In a decaying nation, the expectations of civic institutions and municipalities increase, but the quality of their results wanes and softens. Expectations that things will always skew to the poor and inadequate side of things settle in as the norm: the mail won’t be delivered quickly, efficiently, or if at all; prices will rise; salaries stagnate or decrease; when government functions, it does so sloppily and begrudgingly; economic stasis continually leads to gains in unemployment, a swelling dependency class, and a workforce uneager to do the extra bit it takes to achieve excellence, because good enough or almost-good-enough is satisfactory and acceptable, which naturally leads to the almost-good-enough degrading into a not-good-enough and eventually the unacceptable. What’s the point of sweating the extra effort if the return is diminished, and what’s left over doesn’t go to the worker but to the neighbors and strangers dependent on the worker? This decline spreads throughout the society like an oil slick gushing from an uncapped well, seeping into every societal crevice, continuously coating, sealing, and eventually suffocating the life and spirit beneath.
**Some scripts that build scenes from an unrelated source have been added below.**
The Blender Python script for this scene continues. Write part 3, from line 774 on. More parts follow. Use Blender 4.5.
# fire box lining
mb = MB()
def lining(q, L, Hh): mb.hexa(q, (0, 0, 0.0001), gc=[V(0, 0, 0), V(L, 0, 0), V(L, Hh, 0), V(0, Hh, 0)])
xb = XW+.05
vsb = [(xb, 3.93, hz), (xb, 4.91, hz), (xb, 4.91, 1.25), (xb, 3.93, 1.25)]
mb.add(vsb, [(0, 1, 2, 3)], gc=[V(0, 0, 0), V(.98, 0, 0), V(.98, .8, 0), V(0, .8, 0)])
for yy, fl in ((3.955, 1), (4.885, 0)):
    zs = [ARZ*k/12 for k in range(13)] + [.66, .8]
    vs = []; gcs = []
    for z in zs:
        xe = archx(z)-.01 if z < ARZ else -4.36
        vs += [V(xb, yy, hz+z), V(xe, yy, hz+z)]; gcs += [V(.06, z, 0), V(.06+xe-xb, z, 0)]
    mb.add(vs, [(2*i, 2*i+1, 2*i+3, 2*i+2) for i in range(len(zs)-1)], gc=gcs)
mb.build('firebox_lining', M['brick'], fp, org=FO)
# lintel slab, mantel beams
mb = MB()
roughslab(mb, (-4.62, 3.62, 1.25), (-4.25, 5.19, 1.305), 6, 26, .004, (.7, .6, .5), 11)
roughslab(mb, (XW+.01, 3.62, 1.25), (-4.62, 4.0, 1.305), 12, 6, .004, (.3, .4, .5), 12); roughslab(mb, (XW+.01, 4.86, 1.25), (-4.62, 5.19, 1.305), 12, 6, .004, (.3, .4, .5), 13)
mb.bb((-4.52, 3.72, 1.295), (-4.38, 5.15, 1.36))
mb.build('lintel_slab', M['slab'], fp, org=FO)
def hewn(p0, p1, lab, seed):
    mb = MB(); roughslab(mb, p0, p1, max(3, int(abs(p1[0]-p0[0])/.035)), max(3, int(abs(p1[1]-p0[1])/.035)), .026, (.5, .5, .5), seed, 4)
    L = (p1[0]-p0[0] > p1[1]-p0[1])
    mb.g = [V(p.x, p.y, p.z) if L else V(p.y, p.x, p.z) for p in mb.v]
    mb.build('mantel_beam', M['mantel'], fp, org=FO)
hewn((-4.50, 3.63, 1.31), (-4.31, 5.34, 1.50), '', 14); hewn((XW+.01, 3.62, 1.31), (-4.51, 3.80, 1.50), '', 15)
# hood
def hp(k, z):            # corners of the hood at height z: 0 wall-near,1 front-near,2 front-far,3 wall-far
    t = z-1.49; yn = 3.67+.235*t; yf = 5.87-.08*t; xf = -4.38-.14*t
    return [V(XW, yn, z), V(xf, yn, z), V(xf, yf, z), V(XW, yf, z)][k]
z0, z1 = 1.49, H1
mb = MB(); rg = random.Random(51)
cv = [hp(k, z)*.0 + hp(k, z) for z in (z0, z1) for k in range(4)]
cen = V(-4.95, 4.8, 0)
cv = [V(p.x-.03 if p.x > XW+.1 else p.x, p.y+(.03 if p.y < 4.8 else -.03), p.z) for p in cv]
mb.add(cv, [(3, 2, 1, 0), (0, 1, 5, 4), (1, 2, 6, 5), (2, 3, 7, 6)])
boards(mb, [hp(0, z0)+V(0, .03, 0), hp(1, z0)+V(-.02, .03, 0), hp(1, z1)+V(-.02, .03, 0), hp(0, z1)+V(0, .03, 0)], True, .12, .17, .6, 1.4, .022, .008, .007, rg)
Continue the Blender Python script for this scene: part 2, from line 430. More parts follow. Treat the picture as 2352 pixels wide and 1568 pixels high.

The unattenuatingly sad part is that the human spirit doesn’t survive well as the utilitarian functionary of a ruling class. The human spirit needs work and challenges to create pride and dignity, not coddling and condescension.  And if it does not get what it needs, it desiccates into self-loathing and self-pity that’s glaring and repulsive when viewed in the sobriety of daylight. So, eventually the sobriety of daylight never rises and, instead, the delusional comfort found in inebriation at twilight finds company. Endlessly, in these circumstances, the human spirit remains languid, idle, and forlorn.

This, of course, continues only as long as the spirit is soaked in dependency, and dependency exists only as long as the funds of the worker continue to adequately provide for the dependent. Eventually, the number of workers providing the funds are overwhelmed by the number of dependents receiving the funds. Something gives, and violent instability ensues.

The miasma in which our nation is heading portends all of this. We’re at the end of the beginning of the end. I hope I’m wrong.